"Bloodchild" and Other Stories Metaphors and Similes

"Bloodchild" and Other Stories Metaphors and Similes


The comparison inherent in the simile is an excellent tool for efficiently describing movement that might otherwise be difficult to portray. In science fiction, especially, similes are a powerful tool:

But when she moved that way, twisting, hurling herself into controlled falls, landing running, she seemed not only boneless, but aquatic—something swimming through the air as though it were water.”


The simile is also effective for conveying emotions; or the lack of an ability to control them.

“How much more time and energy are you going to waste resenting her?”

“As little as possible,” I said. “I can’t quite turn it off like a water faucet though.”


Some people speak in metaphors all the time. Others are much less robust with their figurative imagery. Either extreme can make the use of a metaphorical image more powerful, but what is important to remember is that dialogue and conversation can be a shortcut for characters to intensely express themselves in a way that gets right to the core of the matter:

I won’t be a puppet. I won’t be controlled”

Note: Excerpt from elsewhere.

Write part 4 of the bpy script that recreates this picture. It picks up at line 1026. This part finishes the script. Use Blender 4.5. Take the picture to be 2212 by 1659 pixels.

The use of an animal to make a comparison is often exploited for the purpose of simile. By contrasting human behavior with animal behavior, the deviance from the norm can be easily heightened:

“Today’s children gathered books as well as wood to be burned as fuel. They ran through the streets chasing one another and hooting like chimpanzees. They had no future. They were now all they would ever be.”

Obsession and Archery

Metaphorical imagery can also be especially obliging for the purpose of comparing two things that appear to be completely unrelated to each other in any way. Like, for instance, obsessiveness and shooting arrows at a target:

“I saw positive obsession as a way of aiming yourself, your life, at your chosen target. Decide what you want. Aim high. Go for it.”